Hello!
Yipee! I'm writing posting this blog entry from Las Vegas, Nevada, USA, but I won't be here for much longer since I'm off to California in less than an hour.
My next few posts will be about my current trip to Nevada, Utah and California...when the internet permits.
Entry 1
The flight to Nevada
was amazing. For much of the time I was able to see out of the plane window at
its cruising speed of 38 thousand feet. The views overlooking Greenland
were stupendous, the swathes of ice across the icy landscape like massive
highways of frozen water.
Cloud cover was partial over the Newfoundland
stretches so only the occasional glimpse of the land was visible but when we
approached the South Dakota
area it was a vista of the land in all of its glory.
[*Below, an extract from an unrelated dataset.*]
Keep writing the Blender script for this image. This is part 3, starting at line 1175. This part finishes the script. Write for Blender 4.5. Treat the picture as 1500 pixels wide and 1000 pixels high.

The flat plains gave way
to incredible mountain and hill masses, the undulations spiky and impressive.
The BA flight travel guide on screen showed the flight path as we crossed over
one state to another.
The mountain masses only got better and better ad it became
a game to try to locate the main topographical aspects- the peak of Mount Rushmore ;
the mighty Colorado River As we approached Las Vegas ,
our destination, the blue of Lake Mead and the
magnificent Hoover Dam were almost alien colour on the landscape below.
The mountains are so full of fabulous shades of greys.
Patches of white appear as stripes along some of the ridges. There are
blackened tops on some other ranges, their darkness like black lava or volcanic
deposits. That’s something still to be checked, though.
In startling contrast, some of the ridges were a striking bright orange in the strong sunlight.
The descent down to McCarran
Airport in Las
Vegas was incredibly smooth and it was so easy to admire the sprawl
that is outer Las Vegas
before the city centre came into view. The extent of Las Vegas sits in a flat valley floor, pretty
well surrounded by impressive craggy ranges.
All in all, it was an impressive way to enter the most
famous valley in Nevada .
The native inhabitants of this amazing desert area, and the
pioneers who first settled the land were a truly hardy bunch when faced with
the relentless heat of the sun and the lack of available running water.